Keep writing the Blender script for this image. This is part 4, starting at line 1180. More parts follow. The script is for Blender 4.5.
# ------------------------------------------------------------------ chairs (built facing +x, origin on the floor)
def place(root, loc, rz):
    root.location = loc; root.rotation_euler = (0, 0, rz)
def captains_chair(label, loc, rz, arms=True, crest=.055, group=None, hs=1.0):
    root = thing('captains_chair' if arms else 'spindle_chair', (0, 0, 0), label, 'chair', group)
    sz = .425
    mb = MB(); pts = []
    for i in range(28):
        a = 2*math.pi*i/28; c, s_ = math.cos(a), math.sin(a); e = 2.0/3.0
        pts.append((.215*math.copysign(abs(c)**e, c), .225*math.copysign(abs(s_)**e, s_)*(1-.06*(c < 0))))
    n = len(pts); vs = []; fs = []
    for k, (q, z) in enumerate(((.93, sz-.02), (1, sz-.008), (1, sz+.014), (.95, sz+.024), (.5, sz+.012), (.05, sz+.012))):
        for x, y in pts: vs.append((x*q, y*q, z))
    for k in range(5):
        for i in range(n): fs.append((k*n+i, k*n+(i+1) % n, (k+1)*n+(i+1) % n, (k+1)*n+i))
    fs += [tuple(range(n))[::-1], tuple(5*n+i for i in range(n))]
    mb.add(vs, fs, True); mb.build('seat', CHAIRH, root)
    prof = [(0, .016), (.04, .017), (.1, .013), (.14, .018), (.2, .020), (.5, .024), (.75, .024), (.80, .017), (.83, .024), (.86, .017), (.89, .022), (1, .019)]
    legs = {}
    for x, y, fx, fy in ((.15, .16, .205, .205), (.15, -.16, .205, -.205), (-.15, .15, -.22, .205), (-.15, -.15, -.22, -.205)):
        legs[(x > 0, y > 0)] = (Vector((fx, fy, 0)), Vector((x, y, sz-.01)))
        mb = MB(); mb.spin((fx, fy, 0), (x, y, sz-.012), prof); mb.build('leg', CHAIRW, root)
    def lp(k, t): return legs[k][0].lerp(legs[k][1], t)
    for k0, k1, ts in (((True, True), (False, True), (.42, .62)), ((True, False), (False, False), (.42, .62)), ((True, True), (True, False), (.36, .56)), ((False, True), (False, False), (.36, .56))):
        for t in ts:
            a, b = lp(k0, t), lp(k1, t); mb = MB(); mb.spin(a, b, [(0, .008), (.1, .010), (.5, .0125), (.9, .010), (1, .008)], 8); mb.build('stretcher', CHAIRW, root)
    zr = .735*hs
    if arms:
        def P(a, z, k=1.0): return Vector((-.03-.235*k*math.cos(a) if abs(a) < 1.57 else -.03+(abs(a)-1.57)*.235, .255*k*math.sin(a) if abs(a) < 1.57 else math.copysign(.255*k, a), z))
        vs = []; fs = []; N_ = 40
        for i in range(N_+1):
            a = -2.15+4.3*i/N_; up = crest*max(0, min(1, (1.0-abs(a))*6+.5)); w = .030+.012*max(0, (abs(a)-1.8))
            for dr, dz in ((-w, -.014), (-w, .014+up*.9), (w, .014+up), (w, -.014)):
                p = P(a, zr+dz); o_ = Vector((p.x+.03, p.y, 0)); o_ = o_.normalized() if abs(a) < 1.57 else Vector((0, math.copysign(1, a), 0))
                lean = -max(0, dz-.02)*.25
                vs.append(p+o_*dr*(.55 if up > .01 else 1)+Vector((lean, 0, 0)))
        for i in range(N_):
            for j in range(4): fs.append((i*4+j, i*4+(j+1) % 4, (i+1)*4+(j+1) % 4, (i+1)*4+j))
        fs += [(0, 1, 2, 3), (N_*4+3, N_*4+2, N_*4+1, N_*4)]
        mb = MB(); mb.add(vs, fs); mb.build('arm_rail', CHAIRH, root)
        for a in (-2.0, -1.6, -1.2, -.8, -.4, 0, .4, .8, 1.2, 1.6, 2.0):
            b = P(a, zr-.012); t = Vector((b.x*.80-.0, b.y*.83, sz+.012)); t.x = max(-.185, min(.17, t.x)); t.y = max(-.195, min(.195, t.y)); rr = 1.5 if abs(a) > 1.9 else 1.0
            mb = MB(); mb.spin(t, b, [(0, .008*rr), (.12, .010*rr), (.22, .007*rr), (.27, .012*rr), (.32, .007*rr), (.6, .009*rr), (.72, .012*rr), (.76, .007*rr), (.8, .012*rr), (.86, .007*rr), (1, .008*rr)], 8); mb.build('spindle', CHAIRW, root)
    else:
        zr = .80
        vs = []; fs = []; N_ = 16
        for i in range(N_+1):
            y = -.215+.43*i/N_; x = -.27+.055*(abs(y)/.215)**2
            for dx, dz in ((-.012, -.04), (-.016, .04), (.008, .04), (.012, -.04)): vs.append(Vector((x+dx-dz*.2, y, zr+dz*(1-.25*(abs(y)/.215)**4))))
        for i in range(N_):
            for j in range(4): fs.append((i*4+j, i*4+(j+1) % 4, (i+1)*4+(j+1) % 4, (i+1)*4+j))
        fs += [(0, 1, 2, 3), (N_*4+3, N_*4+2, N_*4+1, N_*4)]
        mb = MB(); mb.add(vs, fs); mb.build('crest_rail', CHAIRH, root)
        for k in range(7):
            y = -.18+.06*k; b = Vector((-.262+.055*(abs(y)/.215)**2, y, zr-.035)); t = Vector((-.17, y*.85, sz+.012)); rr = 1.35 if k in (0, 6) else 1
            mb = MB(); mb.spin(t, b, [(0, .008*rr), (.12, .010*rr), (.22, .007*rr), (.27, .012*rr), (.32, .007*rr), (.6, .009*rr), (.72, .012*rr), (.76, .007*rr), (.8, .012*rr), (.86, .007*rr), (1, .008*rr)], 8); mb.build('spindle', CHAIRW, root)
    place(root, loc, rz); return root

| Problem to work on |
Write out the entire listing exactly.

| Exercise answer |
Keep writing the Blender script for this image. This is part 4, starting at line 1180. More parts follow. The script is for Blender 4.5.
# ------------------------------------------------------------------ chairs (built facing +x, origin on the floor)
def place(root, loc, rz):
    root.location = loc; root.rotation_euler = (0, 0, rz)
def captains_chair(label, loc, rz, arms=True, crest=.055, group=None, hs=1.0):
    root = thing('captains_chair' if arms else 'spindle_chair', (0, 0, 0), label, 'chair', group)
    sz = .425
    mb = MB(); pts = []
    for i in range(28):
        a = 2*math.pi*i/28; c, s_ = math.cos(a), math.sin(a); e = 2.0/3.0
        pts.append((.215*math.copysign(abs(c)**e, c), .225*math.copysign(abs(s_)**e, s_)*(1-.06*(c < 0))))
    n = len(pts); vs = []; fs = []
    for k, (q, z) in enumerate(((.93, sz-.02), (1, sz-.008), (1, sz+.014), (.95, sz+.024), (.5, sz+.012), (.05, sz+.012))):
        for x, y in pts: vs.append((x*q, y*q, z))
    for k in range(5):
        for i in range(n): fs.append((k*n+i, k*n+(i+1) % n, (k+1)*n+(i+1) % n, (k+1)*n+i))
    fs += [tuple(range(n))[::-1], tuple(5*n+i for i in range(n))]
    mb.add(vs, fs, True); mb.build('seat', CHAIRH, root)
    prof = [(0, .016), (.04, .017), (.1, .013), (.14, .018), (.2, .020), (.5, .024), (.75, .024), (.80, .017), (.83, .024), (.86, .017), (.89, .022), (1, .019)]
    legs = {}
    for x, y, fx, fy in ((.15, .16, .205, .205), (.15, -.16, .205, -.205), (-.15, .15, -.22, .205), (-.15, -.15, -.22, -.205)):
        legs[(x > 0, y > 0)] = (Vector((fx, fy, 0)), Vector((x, y, sz-.01)))
        mb = MB(); mb.spin((fx, fy, 0), (x, y, sz-.012), prof); mb.build('leg', CHAIRW, root)
    def lp(k, t): return legs[k][0].lerp(legs[k][1], t)
    for k0, k1, ts in (((True, True), (False, True), (.42, .62)), ((True, False), (False, False), (.42, .62)), ((True, True), (True, False), (.36, .56)), ((False, True), (False, False), (.36, .56))):
        for t in ts:
            a, b = lp(k0, t), lp(k1, t); mb = MB(); mb.spin(a, b, [(0, .008), (.1, .010), (.5, .0125), (.9, .010), (1, .008)], 8); mb.build('stretcher', CHAIRW, root)
    zr = .735*hs
    if arms:
        def P(a, z, k=1.0): return Vector((-.03-.235*k*math.cos(a) if abs(a) < 1.57 else -.03+(abs(a)-1.57)*.235, .255*k*math.sin(a) if abs(a) < 1.57 else math.copysign(.255*k, a), z))
        vs = []; fs = []; N_ = 40
        for i in range(N_+1):
            a = -2.15+4.3*i/N_; up = crest*max(0, min(1, (1.0-abs(a))*6+.5)); w = .030+.012*max(0, (abs(a)-1.8))
            for dr, dz in ((-w, -.014), (-w, .014+up*.9), (w, .014+up), (w, -.014)):
                p = P(a, zr+dz); o_ = Vector((p.x+.03, p.y, 0)); o_ = o_.normalized() if abs(a) < 1.57 else Vector((0, math.copysign(1, a), 0))
                lean = -max(0, dz-.02)*.25
                vs.append(p+o_*dr*(.55 if up > .01 else 1)+Vector((lean, 0, 0)))
        for i in range(N_):
            for j in range(4): fs.append((i*4+j, i*4+(j+1) % 4, (i+1)*4+(j+1) % 4, (i+1)*4+j))
        fs += [(0, 1, 2, 3), (N_*4+3, N_*4+2, N_*4+1, N_*4)]
        mb = MB(); mb.add(vs, fs); mb.build('arm_rail', CHAIRH, root)
        for a in (-2.0, -1.6, -1.2, -.8, -.4, 0, .4, .8, 1.2, 1.6, 2.0):
            b = P(a, zr-.012); t = Vector((b.x*.80-.0, b.y*.83, sz+.012)); t.x = max(-.185, min(.17, t.x)); t.y = max(-.195, min(.195, t.y)); rr = 1.5 if abs(a) > 1.9 else 1.0
            mb = MB(); mb.spin(t, b, [(0, .008*rr), (.12, .010*rr), (.22, .007*rr), (.27, .012*rr), (.32, .007*rr), (.6, .009*rr), (.72, .012*rr), (.76, .007*rr), (.8, .012*rr), (.86, .007*rr), (1, .008*rr)], 8); mb.build('spindle', CHAIRW, root)
    else:
        zr = .80
        vs = []; fs = []; N_ = 16
        for i in range(N_+1):
            y = -.215+.43*i/N_; x = -.27+.055*(abs(y)/.215)**2
            for dx, dz in ((-.012, -.04), (-.016, .04), (.008, .04), (.012, -.04)): vs.append(Vector((x+dx-dz*.2, y, zr+dz*(1-.25*(abs(y)/.215)**4))))
        for i in range(N_):
            for j in range(4): fs.append((i*4+j, i*4+(j+1) % 4, (i+1)*4+(j+1) % 4, (i+1)*4+j))
        fs += [(0, 1, 2, 3), (N_*4+3, N_*4+2, N_*4+1, N_*4)]
        mb = MB(); mb.add(vs, fs); mb.build('crest_rail', CHAIRH, root)
        for k in range(7):
            y = -.18+.06*k; b = Vector((-.262+.055*(abs(y)/.215)**2, y, zr-.035)); t = Vector((-.17, y*.85, sz+.012)); rr = 1.35 if k in (0, 6) else 1
            mb = MB(); mb.spin(t, b, [(0, .008*rr), (.12, .010*rr), (.22, .007*rr), (.27, .012*rr), (.32, .007*rr), (.6, .009*rr), (.72, .012*rr), (.76, .007*rr), (.8, .012*rr), (.86, .007*rr), (1, .008*rr)], 8); mb.build('spindle', CHAIRW, root)
    place(root, loc, rz); return root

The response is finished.